**REQUEST**
Nothing in the data should change when you return it, but leave the pictures out.

────────────────────────────────────────

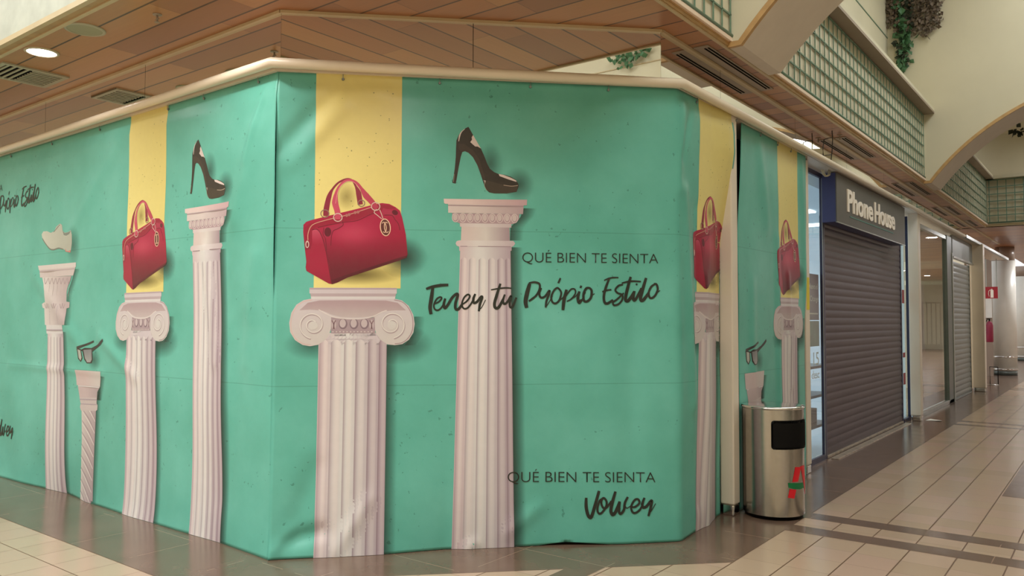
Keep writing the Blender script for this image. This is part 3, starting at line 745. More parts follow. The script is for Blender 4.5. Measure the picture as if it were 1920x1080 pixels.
def art_bag(K, S):
    c = crop(fr, 550, 320, 4.696)
    u0_, z0_ = c((90, 290))[0]; u1_, z1_ = c((1005, 1000))[0]
    def shade(u, z):
        s, t = (u-u0_)/(u1_-u0_), (z0_-z)/(z0_-z1_)
        a = lerp((172, 18, 66), (158, 16, 56), t*2)
        a = lerp(a, (104, 22, 40), (t-.40)*2.3)
        h = exp(-((s-.47)/.22)**2-((t-.36)/.14)**2); return lerp(a, (206, 84, 104), h*.55)
    q = c((900, 720))[0]; blob_shadow(S, q[0]+.05, q[1]-.03, .16, .14, .85); q = c((560, 900))[0]; blob_shadow(S, q[0], q[1]-.01, .30, .07, .75, (110, 92, 44))
    q = c((470, 230))[0]; blob_shadow(S, q[0], q[1], .07, .09, .45, (140, 118, 60))
    # far handle
    K.stroke(c((285, 400), (292, 330), (315, 230), (345, 165), (400, 105), (470, 76), (520, 88), (550, 140), (575, 200), (590, 300)), [.032, .036, .030, .014, .012, .013, .012, .013, .034, .034], (140, 34, 58), 3)
    K.poly(c((88, 475), (112, 450), (165, 432), (560, 338), (700, 302), (780, 286), (845, 294), (900, 322), (938, 352), (958, 410), (990, 560), (1006, 735), (998, 765), (920, 795), (700, 868), (480, 940), (390, 985), (345, 1000), (312, 994), (115, 882), (108, 850), (114, 800), (95, 640), (86, 540)), shade, .02, .02, 4)
    K.poly(c((100, 500), (150, 462), (240, 440), (560, 360), (760, 300), (850, 305), (905, 335), (820, 340), (700, 375), (560, 430), (440, 455), (340, 470), (200, 500), (165, 530), (160, 640), (140, 640), (110, 600)), lambda u, z: (150, 20, 52), .03, .03, 5)
    K.poly(c((165, 530), (190, 508), (232, 540), (262, 610), (290, 720), (318, 850), (335, 998), (312, 994), (118, 884), (110, 850), (116, 800), (104, 700), (150, 690), (165, 640)), lambda u, z: lerp(lerp((206, 96, 116), (160, 24, 58), (z0_-z-.12)*7), (122, 22, 46), (z0_-z-.42)*4), .02, .02, 5)
    K.poly(c((330, 960), (345, 1000), (480, 940), (700, 868), (920, 795), (998, 765), (1004, 745), (920, 770), (700, 842), (470, 915), (350, 960)), (88, 20, 34), .1, .1, 6)
    K.stroke(c((165, 520), (215, 520), (255, 590), (285, 700), (312, 850), (335, 990)), .005, (112, 18, 42), 6)
    K.stroke(c((128, 612), (128, 560), (148, 500), (190, 465), (300, 432), (470, 392), (560, 365), (690, 322)), .005, (206, 150, 128), 7)
    K.stroke(c((215, 500), (330, 475), (450, 455), (560, 440), (660, 395), (720, 372)), .004, (112, 14, 40), 7)
    # corner patches and straps under the handles
    K.poly(c((275, 500), (335, 495), (400, 480), (425, 440), (440, 470), (410, 510), (360, 520), (335, 580), (280, 590), (262, 550)), (166, 38, 72), .1, .1, 6)
    q = c((303, 540), (328, 540))[0:2]; K.ellipse(*q[0], .022, .030, (98, 14, 36), 0, 7)
    K.stroke(c((430, 445), (438, 480), (390, 512), (352, 530), (335, 580), (330, 660)), .004, (108, 16, 40), 7)
    K.stroke(c((270, 500), (262, 560), (282, 600), (292, 700)), .004, (108, 16, 40), 7)
    K.poly(c((790, 330), (862, 350), (905, 345), (925, 385), (890, 405), (850, 390), (800, 392), (770, 380)), (168, 40, 72), .1, .1, 6); K.ellipse(*c((895, 370))[0], .020, .016, (98, 14, 36), -.5, 7)
    K.stroke(c((800, 392), (868, 395), (895, 430), (925, 470), (938, 525)), .004, (108, 16, 40), 7)
    # near handle
    K.stroke(c((392, 430), (388, 360), (368, 280), (378, 200), (405, 140), (455, 92), (510, 85), (560, 110), (600, 160), (640, 220), (690, 275), (735, 335)), [.034, .036, .040, .020, .015, .015, .014, .016, .020, .040, .036, .030], lambda u, z: lerp((196, 72, 98), (176, 50, 76), (u-.45)*4), 8)
    K.stroke(c((372, 290), (388, 200), (415, 140), (462, 100), (508, 95), (550, 118), (592, 172)), .003, (230, 150, 150), 9)
    gold = (211, 180, 169); gd = (147, 112, 101)
    for x, y, r_, cc in ((392, 412, .038, gold), (725, 316, .038, gold), (278, 378, .036, gd), (600, 288, .030, gd)):
        q = c((x, y))[0]
        K.stroke([(q[0]+r_*.72*cos(2*pi*i/18), q[1]+r_*.68*sin(2*pi*i/18)) for i in range(19)], .006, cc, 10, smooth=False)
    for x, y in ((470, 395), (492, 388), (545, 370), (570, 366)): K.ellipse(*c((x, y))[0], .009, .010, (176, 112, 104), 0, 9, 10)
    K.ellipse(*c((122, 648))[0], .012, .024, gold, 0, 9); K.ellipse(*c((122, 650))[0], .006, .016, (120, 20, 44), 0, 10)
    # charm: oval ring with two interlaced arcs on a short chain
    K.stroke(c((735, 340), (712, 368), (742, 395), (778, 425)), .005, gold, 10); K.stroke(c((760, 345), (775, 380), (790, 425)), .005, gold, 10)
    q = c((810, 500))[0]; K.ellipse(q[0], q[1], .033, .056, (92, 40, 40), .12, 10)
    ring = lambda a, b_, n=22, s0=0, s1=2*pi, ox=0: [(q[0]+ox+a*cos(t)*cos(.12)-b_*sin(t)*sin(.12), q[1]+a*cos(t)*sin(.12)+b_*sin(t)*cos(.12)) for t in [s0+(s1-s0)*i/n for i in range(n+1)]]
    K.stroke(ring(.032, .055), .006, (232, 190, 160), 11, smooth=False)
    K.stroke(ring(.014, .034, 14, .9, 2*pi-.9, .008), .005, (226, 186, 158), 12, smooth=False); K.stroke(ring(.014, .034, 14, pi+.9, 3*pi-.9, -.008), .005, (226, 186, 158), 13, smooth=False)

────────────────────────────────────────

**RESULT OF THE TASK**
Keep writing the Blender script for this image. This is part 3, starting at line 745. More parts follow. The script is for Blender 4.5. Measure the picture as if it were 1920x1080 pixels.
def art_bag(K, S):
    c = crop(fr, 550, 320, 4.696)
    u0_, z0_ = c((90, 290))[0]; u1_, z1_ = c((1005, 1000))[0]
    def shade(u, z):
        s, t = (u-u0_)/(u1_-u0_), (z0_-z)/(z0_-z1_)
        a = lerp((172, 18, 66), (158, 16, 56), t*2)
        a = lerp(a, (104, 22, 40), (t-.40)*2.3)
        h = exp(-((s-.47)/.22)**2-((t-.36)/.14)**2); return lerp(a, (206, 84, 104), h*.55)
    q = c((900, 720))[0]; blob_shadow(S, q[0]+.05, q[1]-.03, .16, .14, .85); q = c((560, 900))[0]; blob_shadow(S, q[0], q[1]-.01, .30, .07, .75, (110, 92, 44))
    q = c((470, 230))[0]; blob_shadow(S, q[0], q[1], .07, .09, .45, (140, 118, 60))
    # far handle
    K.stroke(c((285, 400), (292, 330), (315, 230), (345, 165), (400, 105), (470, 76), (520, 88), (550, 140), (575, 200), (590, 300)), [.032, .036, .030, .014, .012, .013, .012, .013, .034, .034], (140, 34, 58), 3)
    K.poly(c((88, 475), (112, 450), (165, 432), (560, 338), (700, 302), (780, 286), (845, 294), (900, 322), (938, 352), (958, 410), (990, 560), (1006, 735), (998, 765), (920, 795), (700, 868), (480, 940), (390, 985), (345, 1000), (312, 994), (115, 882), (108, 850), (114, 800), (95, 640), (86, 540)), shade, .02, .02, 4)
    K.poly(c((100, 500), (150, 462), (240, 440), (560, 360), (760, 300), (850, 305), (905, 335), (820, 340), (700, 375), (560, 430), (440, 455), (340, 470), (200, 500), (165, 530), (160, 640), (140, 640), (110, 600)), lambda u, z: (150, 20, 52), .03, .03, 5)
    K.poly(c((165, 530), (190, 508), (232, 540), (262, 610), (290, 720), (318, 850), (335, 998), (312, 994), (118, 884), (110, 850), (116, 800), (104, 700), (150, 690), (165, 640)), lambda u, z: lerp(lerp((206, 96, 116), (160, 24, 58), (z0_-z-.12)*7), (122, 22, 46), (z0_-z-.42)*4), .02, .02, 5)
    K.poly(c((330, 960), (345, 1000), (480, 940), (700, 868), (920, 795), (998, 765), (1004, 745), (920, 770), (700, 842), (470, 915), (350, 960)), (88, 20, 34), .1, .1, 6)
    K.stroke(c((165, 520), (215, 520), (255, 590), (285, 700), (312, 850), (335, 990)), .005, (112, 18, 42), 6)
    K.stroke(c((128, 612), (128, 560), (148, 500), (190, 465), (300, 432), (470, 392), (560, 365), (690, 322)), .005, (206, 150, 128), 7)
    K.stroke(c((215, 500), (330, 475), (450, 455), (560, 440), (660, 395), (720, 372)), .004, (112, 14, 40), 7)
    # corner patches and straps under the handles
    K.poly(c((275, 500), (335, 495), (400, 480), (425, 440), (440, 470), (410, 510), (360, 520), (335, 580), (280, 590), (262, 550)), (166, 38, 72), .1, .1, 6)
    q = c((303, 540), (328, 540))[0:2]; K.ellipse(*q[0], .022, .030, (98, 14, 36), 0, 7)
    K.stroke(c((430, 445), (438, 480), (390, 512), (352, 530), (335, 580), (330, 660)), .004, (108, 16, 40), 7)
    K.stroke(c((270, 500), (262, 560), (282, 600), (292, 700)), .004, (108, 16, 40), 7)
    K.poly(c((790, 330), (862, 350), (905, 345), (925, 385), (890, 405), (850, 390), (800, 392), (770, 380)), (168, 40, 72), .1, .1, 6); K.ellipse(*c((895, 370))[0], .020, .016, (98, 14, 36), -.5, 7)
    K.stroke(c((800, 392), (868, 395), (895, 430), (925, 470), (938, 525)), .004, (108, 16, 40), 7)
    # near handle
    K.stroke(c((392, 430), (388, 360), (368, 280), (378, 200), (405, 140), (455, 92), (510, 85), (560, 110), (600, 160), (640, 220), (690, 275), (735, 335)), [.034, .036, .040, .020, .015, .015, .014, .016, .020, .040, .036, .030], lambda u, z: lerp((196, 72, 98), (176, 50, 76), (u-.45)*4), 8)
    K.stroke(c((372, 290), (388, 200), (415, 140), (462, 100), (508, 95), (550, 118), (592, 172)), .003, (230, 150, 150), 9)
    gold = (211, 180, 169); gd = (147, 112, 101)
    for x, y, r_, cc in ((392, 412, .038, gold), (725, 316, .038, gold), (278, 378, .036, gd), (600, 288, .030, gd)):
        q = c((x, y))[0]
        K.stroke([(q[0]+r_*.72*cos(2*pi*i/18), q[1]+r_*.68*sin(2*pi*i/18)) for i in range(19)], .006, cc, 10, smooth=False)
    for x, y in ((470, 395), (492, 388), (545, 370), (570, 366)): K.ellipse(*c((x, y))[0], .009, .010, (176, 112, 104), 0, 9, 10)
    K.ellipse(*c((122, 648))[0], .012, .024, gold, 0, 9); K.ellipse(*c((122, 650))[0], .006, .016, (120, 20, 44), 0, 10)
    # charm: oval ring with two interlaced arcs on a short chain
    K.stroke(c((735, 340), (712, 368), (742, 395), (778, 425)), .005, gold, 10); K.stroke(c((760, 345), (775, 380), (790, 425)), .005, gold, 10)
    q = c((810, 500))[0]; K.ellipse(q[0], q[1], .033, .056, (92, 40, 40), .12, 10)
    ring = lambda a, b_, n=22, s0=0, s1=2*pi, ox=0: [(q[0]+ox+a*cos(t)*cos(.12)-b_*sin(t)*sin(.12), q[1]+a*cos(t)*sin(.12)+b_*sin(t)*cos(.12)) for t in [s0+(s1-s0)*i/n for i in range(n+1)]]
    K.stroke(ring(.032, .055), .006, (232, 190, 160), 11, smooth=False)
    K.stroke(ring(.014, .034, 14, .9, 2*pi-.9, .008), .005, (226, 186, 158), 12, smooth=False); K.stroke(ring(.014, .034, 14, pi+.9, 3*pi-.9, -.008), .005, (226, 186, 158), 13, smooth=False)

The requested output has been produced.